Tras el 25 M, con la limitación de tratarse de elecciones europeas, una contienda electoral que a muchos ciudadanos resulta distante, un poco artificial, la realidad política empieza a cambiar. Se consta la tendencia que se viene registrando desde hace tiempo. En efecto, no corren buenos tiempos para la política tradicional ni para los partidos. La política está en estos tiempos bastante desprestigiada y, por ello, los partidos son considerados mayoritariamente como las instituciones que promueven, o protegen, la corrupción. Seguramente estas opiniones están mediatizadas por los escándalos acontecidos estos años en España. Claro que hay políticos honrados, que trabajan por la ciudadanía y por los intereses generales. Pero, insisto, la percepción general hoy es bastante unánime en el sentido que todos sabemos.
Una de las causas de la corrupción reside en la forma de selección de los responsables públicos.

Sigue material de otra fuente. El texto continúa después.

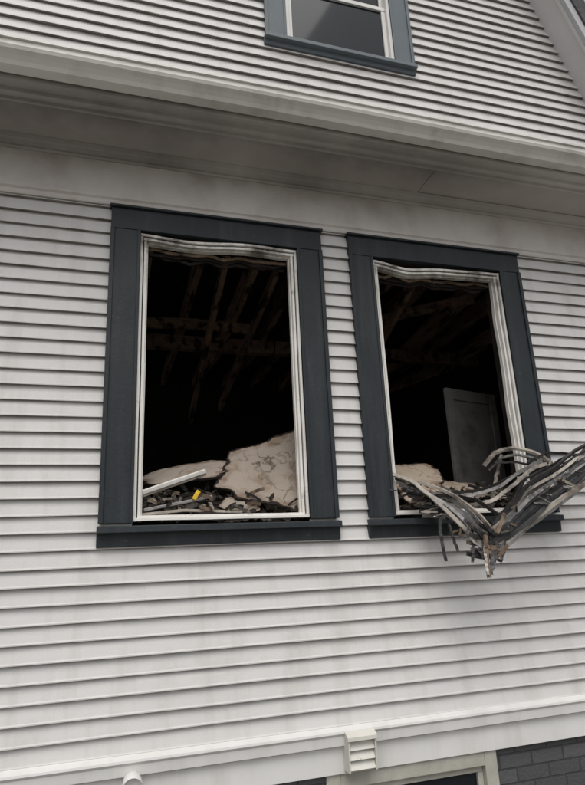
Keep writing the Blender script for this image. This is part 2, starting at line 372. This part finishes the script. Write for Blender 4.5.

Los diputados, por ejemplo, son prácticamente designados por el dedo del líder de turno y a él deben vasallaje y sumisión. Normalmente, estas personas una vez que ingresan a este colectivo, deben, si quieren permanecer, servir al líder, incluso en aspectos asombrosos. Es más importante para ellos atender las consignas y mandatos del jefe del partido que las reivindicaciones de sus electores. Por eso no hay dependencias de las Cortes Generales en las circunscripciones para poder escuchar las necesidades colectivas de los ciudadanos. Se responde, pues, ante el jefe del partido, no ante quienes realmente lo eligen para ir al Parlamento. Incluso en ocasiones algunos diputados, una vez instalados en la Villa y Corte, se olvidan de donde vienen, pero no a dónde van. Eso lo tienen muy claro, sobre todo si la nueva actividad les ha gustado y ya no desean cambiar de tarea.
Sí, además, estas personas constituidas en representantes de la soberanía del pueblo no tienen independencia económica ni una profesión a la que volver dignamente tras el cese de sus actividades parlamentarias, entonces el grado de servilismo y docilidad alcance tintes inconfesables. Se hace lo que sea. Se aceptan sin rechistar  las más abyectas instrucciones que escuchar se pueda.  Por ejemplo, esa tan famosa: ver y callar.
El pueblo está abriendo los ojos a la realidad. Se da cuenta perfectamente de cómo se manejan los asuntos de la comunidad.  El 25 M ha empezado el castigo y si no se aprecian cambios  seguirá pronunciándose en ese sentido. Empieza a sospechar sobre quienes se benefician realmente del sistema político. Se indigna cuándo en las actuales circunstancias de profunda crisis prende la insensibilidad social en muchos representantes públicos que sólo piensan en cómo incrementar la cuenta corriente y en como encaramarse al poder, si es de por vida, mejor. El pueblo  no entiende cómo se puede manejar con tanta frivolidad el dinero de todos. Y, lo que es más grave, observa, hasta ahora de forma resignada, una situación que se agrava por momentos. Se da cuenta, ya lo creo, de que el sistema precisa de una gran transformación para que sea lo que debe ser: el gobierno del pueblo, no de unas minorías, para el pueblo, no para una élite, y por el pueblo, por los intereses generales, no por los intereses particulares.
Minimizar el 25 M sería un gran error. El grado de deterioro de la calidad democrática es el que es. Sin embargo, el nuevo reinado de Felipe VI puede servir para un fuerte impulso reformista real, no lampedusiano, en el que se el pueblo perciba con nitidez que el compromiso con la democracia y sus valores deja de ser retórico para convertirse en algo verificable a través de cambios y transformaciones que ya no pueden esperar. Si así nos e ahce, luego no nos quejemos de lo que acontecerá.